Só depois se segue o teste a que chama de “teste das cinzas”, contou. “Sempre que uma marca afirma utilizar peles que foram curtidas com vegetais, gosto de queimar algumas tiras de couro para ver como são as cinzas, porque os diferentes métodos deixam resíduos de cinzas diferentes.”
Nas suas mãos, são poucos os artigos de luxo a escaparem com uma boa avaliação.

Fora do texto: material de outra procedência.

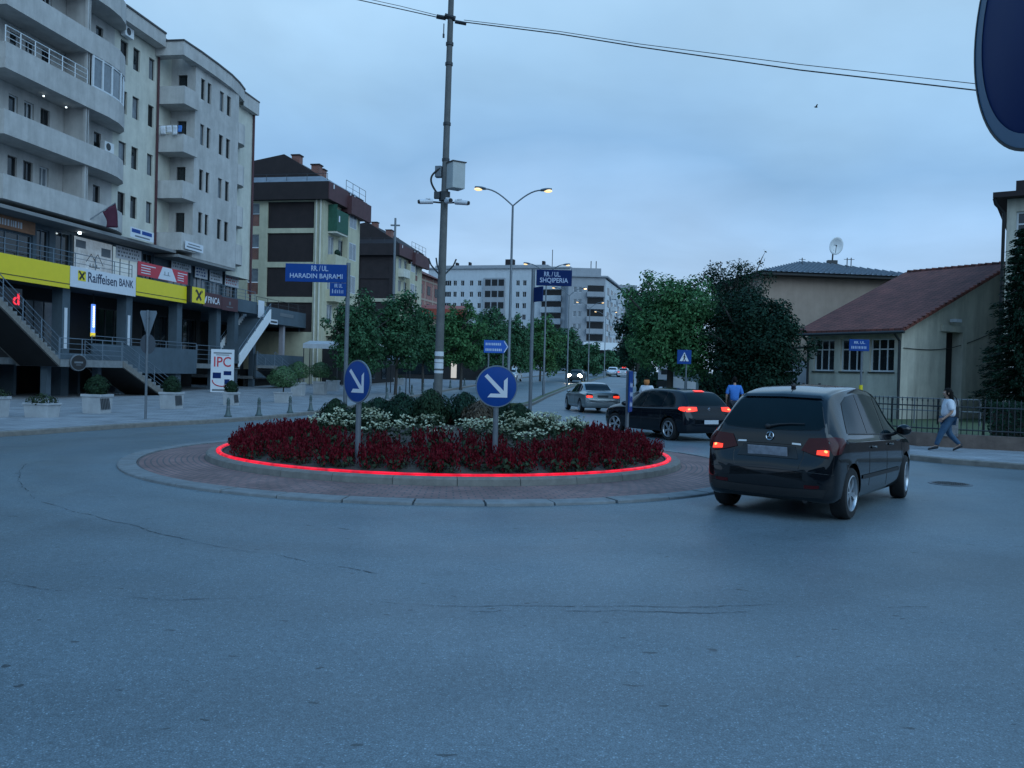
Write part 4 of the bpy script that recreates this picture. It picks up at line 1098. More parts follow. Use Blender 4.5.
    bp = MB(); c.patch(bp,[(-.72,.30),(-.3,.285),(.3,.285),(.72,.30)],[(-.76,.40),(-.3,.385),(.3,.385),(.76,.40)],'rear',3,.008); bp.build('bumper_insert',CM['plastic'],t,smooth=True)
    an = MB(); an.sphere((.95,0,1.60),.055,.032,.04,10,6); an.tube([(.93,0,1.62),(.82,0,1.69)],[.008,.004],5); an.build('roof_antenna',CM['plastic'],t,smooth=True)
    sp = MB(); c.patch(sp,[(-.55,1.445),(0,1.46),(.55,1.445)],[(-.5,1.478),(0,1.49),(.5,1.478)],'rear',2,.03); sp.build('roof_spoiler',CM['blackpaint'],t,smooth=True)
    ex = MB(); ex.tube([(.06,-.5,.25),(.3,-.5,.26)],.035,10); ex.build('exhaust',CM['plastic'],t)
    return t
hatchback_b()
def hatchback_g():
    st = [(0,.46,.62,.60,.56,.56),(.02,.34,.70,.75,.60,.70),(.06,.27,.80,.83,.68,.755),(.10,.245,.92,.862,.78,.765),(.15,.235,1.02,.877,.88,.75),(.28,.225,1.17,.888,.915,.69),(.44,.22,1.31,.893,.93,.635),(.56,.22,1.375,.896,.935,.61),(.95,.215,1.435,.898,.925,.595),(1.7,.215,1.452,.899,.905,.59),(2.3,.215,1.405,.896,.89,.585),(2.75,.215,1.22,.892,.875,.61),(3.12,.215,1.03,.888,.86,.69),(3.3,.22,.965,.878,.85,.74),(3.75,.23,.885,.845,.79,.74),(4.02,.25,.80,.78,.70,.70),(4.18,.29,.68,.68,.58,.6),(4.26,.40,.55,.52,.48,.44)]
    c = Car(st,(.76,3.39),.32,CM['darkpaint'])
    hd = Vector((-.47,.883)).normalized(); left = Vector((-hd.y,hd.x)); rw = Vector((4.50,24.2)); o = rw-left*.80-hd*.76
    t = thing('hatchback_car','dark hatchback with lit brake lights turning out behind the roundabout flowers','car',(o.x,o.y,0),math.atan2(hd.y,hd.x))
    c.mb.build('body',CM['darkpaint'],t,smooth=True)
    put_wheels(t,c,.80,wheel_mesh(.32,.21,5,True),R(14))
    G = CM['glass']
    g = MB(); c.patch(g,[(-.64,1.04),(-.3,1.01),(.3,1.01),(.64,1.04)],[(-.54,1.34),(-.3,1.36),(.3,1.36),(.54,1.34)],'rear',8); g.build('rear_window',G,t,smooth=True)
    g = MB(); c.patch(g,[(-.66,.98),(-.3,1.0),(.3,1.0),(.66,.98)],[(-.54,1.38),(-.3,1.4),(.3,1.4),(.54,1.38)],'front',8); g.build('windscreen',G,t,smooth=True)
    for s,nm in ((1,'left'),(-1,'right')):
        for lo,hi in (([(.62,1.02),(.85,.975),(1.1,.955)],[(.72,1.20),(.9,1.31),(1.1,1.36)]),([(1.16,.955),(1.6,.945),(2.0,.935)],[(1.16,1.365),(1.6,1.375),(1.97,1.365)]),([(2.06,.932),(2.5,.92),(2.9,.91)],[(2.04,1.36),(2.4,1.29),(2.84,1.03)])):
            g = MB(); c.patch(g,lo,hi,nm,7); g.build('side_window',G,t,smooth=True)
        ln = MB()
        for p in ([(1.13,.4),(1.13,.94)],[(2.03,.3),(2.03,.92)],[(3.0,.34),(2.93,.88)]): c.line(ln,p,nm,.004)
        ln.build('door_gap',CM['plastic'],t)
        mirror(t,2.75,s*.88,.96,s,CM['darkpaint'])
        lt = MB(); c.patch(lt,[(s*.44,.86),(s*.6,.84),(s*.8,.83)],[(s*.44,.965),(s*.6,.97),(s*.8,.965)],'rear',5,.010)
        c.patch(lt,[(.12,.84),(.25,.86),(.36,.90)],[(.12,.965),(.25,.965),(.36,.95)],nm,5,.010); l = lt.build('taillight',CM['lit'],t,smooth=True)
        k = MB(); k.sphere(c.hit((-2,s*.70,.90),(1,0,0))[0],.02,.06,.03,8,6); k.build('bulb',CM['hot'],l)
    br = MB(); c.patch(br,[(-.17,1.376),(.17,1.376)],[(-.17,1.408),(.17,1.408)],'rear',2,.03); br.build('high_brake_light',CM['lit'],t)
    x = c.hit((-2,0,.52),(1,0,0))[0].x; pl = MB(); pl.box(x-.02,x-.008,-.25,.25,.50,.61); pl.build('number_plate',CM['platew'],t)
    p = c.hit((-2,0,.90),(1,0,0))[0]; em = MB(); em.lathe([(.001,-.012),(.05,-.01),(.055,.0)],p,18,'x',False); em.build('emblem',CM['chrome'],t,smooth=True)
    bl = MB()
    for ln in ([(-.82,.62),(0,.64),(.82,.62)],): c.line(bl,ln,'rear',.0045)
    bl.build('tailgate_gap',CM['plastic'],t)
hatchback_g()
def sedan(paint, loc, hd, label, name='sedan_car', lit=True, front_lit=False, sign=None, detail=True, group=None):
    st = [(0,.46,.64,.62,.58,.58),(.03,.34,.74,.78,.66,.73),(.08,.27,.90,.84,.78,.765),(.14,.25,.985,.865,.86,.77),(.5,.235,1.02,.885,.90,.77),(.78,.23,1.04,.893,.915,.74),(1.0,.225,1.14,.897,.92,.70),(1.35,.22,1.33,.9,.925,.645),(1.6,.22,1.40,.902,.925,.62),(2.1,.215,1.44,.903,.915,.605),(2.6,.215,1.41,.9,.905,.6),(3.0,.215,1.28,.897,.895,.62),(3.4,.215,1.05,.893,.88,.70),(3.55,.22,.98,.888,.87,.75),(4.1,.23,.90,.86,.82,.76),(4.5,.25,.80,.80,.71,.71),(4.68,.3,.68,.70,.58,.62),(4.77,.42,.56,.54,.5,.46)]
    c = Car(st,(.98,3.83),.32,paint)
    hd = Vector(hd).normalized()
    t = thing(name,label,'car',(loc[0],loc[1],zg(loc[1])+.004),math.atan2(hd.y,hd.x),group)
    c.mb.build('body',paint,t,smooth=True); put_wheels(t,c,.80,wheel_mesh(.32,.2,7))
    G = CM['glass']
    for lo,hi,sd,nm in (([(-.62,1.075),(-.3,1.06),(.3,1.06),(.62,1.075)],[(-.56,1.36),(-.3,1.375),(.3,1.375),(.56,1.36)],'rear','rear_window'),([(-.64,1.0),(-.3,1.01),(.3,1.01),(.64,1.0)],[(-.55,1.37),(-.3,1.39),(.3,1.39),(.55,1.37)],'front','windscreen')):
        g = MB(); c.patch(g,lo,hi,sd,7); g.build(nm,G,t,smooth=True)
    for s,nm in ((1,'left'),(-1,'right')):
        for lo,hi in (([(1.12,1.0),(1.5,.975),(1.95,.965)],[(1.30,1.24),(1.55,1.34),(1.95,1.37)]),([(2.01,.963),(2.5,.95),(3.12,.935)],[(2.01,1.37),(2.5,1.35),(3.06,1.08)])):
            g = MB(); c.patch(g,lo,hi,nm,7); g.build('side_window',G,t,smooth=True)
        mirror(t,2.98,s*.88,.97,s,paint)
        if detail:
            ln = MB()
            for p in ([(1.25,.5),(1.98,.3),(1.98,.95)],[(3.12,.34),(3.12,.9)]): c.line(ln,p,nm,.004)
            ln.build('door_gap',CM['plastic'],t)
        lt = MB(); c.patch(lt,[(s*.46,.74),(s*.62,.72),(s*.80,.72)],[(s*.50,.90),(s*.62,.92),(s*.82,.92)],'rear',6,.010); l = lt.build('taillight',CM['lens'],t,smooth=True)
        if lit:
            k = MB(); c.patch(k,[(s*.50,.74),(s*.62,.73),(s*.79,.73)],[(s*.50,.82),(s*.62,.83),(s*.79,.83)],'rear',3,.018); k.build('lit_lamp',CM['lit'],l,smooth=True)
        if front_lit:
            k = MB(); k.sphere((4.58,s*.6,.68),.14,.26,.22,10,7); k.build('headlight',M['headglow'],t)  # sphere larger than the lamp, its glare built into the shape
        else:
            k = MB(); c.patch(k,[(s*.45,.64),(s*.6,.64),(s*.72,.66)],[(s*.45,.76),(s*.6,.78),(s*.72,.79)],'front',3,.01); k.build('headlight',CM['chrome'],t,smooth=True)
    x = c.hit((-2,0,.8),(1,0,0))[0].x; pl = MB(); pl.box(x-.02,x-.008,-.26,.26,.74,.85); pl.build('number_plate',CM['seat'],t)
    bm_ = MB(); c.patch(bm_,[(-.78,.50),(0,.49),(.78,.50)],[(-.79,.545),(0,.535),(.79,.545)],'rear',2,.012); bm_.build('bumper_strip',CM['chrome'] if detail else CM['plastic'],t,smooth=True)
    if sign:
        sg = MB(); sg.box(1.95,2.15,-.28,.28,1.46,1.62); sg.build('roof_sign',sign,t,bevel=.03)
    return t
def from_axle(lx, ly, hd, rear=.98, half=.83):
    hd = Vector(hd).normalized(); left = Vector((-hd.y,hd.x)); o = Vector((lx,ly))-left*half-hd*rear; return (o.x,o.y)
h = (-.16,.987); sedan(CM['silver'],from_axle(3.32,41.2,h),h,'silver saloon with lit tail lights driving away behind the dark hatchback')
def lane(y, off): return interp(MED,y)+off
p = at(577.5,380,98); sedan(CM['seat'],(p.x+.4,101.0),(-.19,-.98),'oncoming dark car with two bright headlights down the street',front_lit=True,lit=False,detail=False)
p = at(614,380,137); sedan(CM['whitepaint'],(p.x,137),(-.2,-.98),'far white car facing the camera just left of the taxi',lit=False,detail=False,front_lit=False)
p = at(621,380,133); sedan(CM['whitepaint'],(p.x,131),(.2,.98),'far white taxi with a glowing red roof sign near the bend',name='taxi_car',detail=False,sign=CM['lit'])
p = at(515,380,96); sedan(CM['whitepaint'],(p.x,97),(-.17,-.98),'white car parked at the left kerb, just right of the right arrow sign',lit=False,detail=False)
p = at(473,380,104); sedan(CM['yellowpaint'],(p.x-2.4,104.5),(.97,.24),'dull yellow car parked sideways under the street trees',lit=False,detail=False)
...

Vemos como corta uma carteira Chanel (a Long Classic Zipped Wallet) e fica desapontado. “Apesar da alta qualidade da confeção e a atenção aos detalhes, não há muito a apreciar sobre o couro por causa do acabamento. A camada que o reveste parece ser plástico espesso. A carteira custa 1 210 euros, mas a sua estimativa total é de 83 euros (€9 para os acessórios, €28 para o couro e €46 para a mão-de-obra).
Noutro vídeo, avalia uma pequena mala da Gucci (a Dionysus Leather Super Mini Bag), que custa 930 euros, e conclui que 106 euros seriam suficientes para pagar o couro e a mão-de-obra. E uma mala da Prada (com o acabamento Saffiano) não recebe melhor avaliação: “Parece plástico”, lamenta, estimando que valha 110 euros e não os mais de mil que custou (era um modelo antigo, que já não está à venda).
Para Tanner Leatherstein, saber o verdadeiro custo dos artigos ajuda a saber qual é a parte do preço que vem apenas do logo. “Uma pessoa que não está interessada no status pode mudar de ideias”, nota, na referida entrevista ao The Cut. As marcas têm um valor intangível, claro. “Mas é uma transação melhor tanto para o comprador como para a marca se as pessoas souberem o que estão exatamente a pagar.”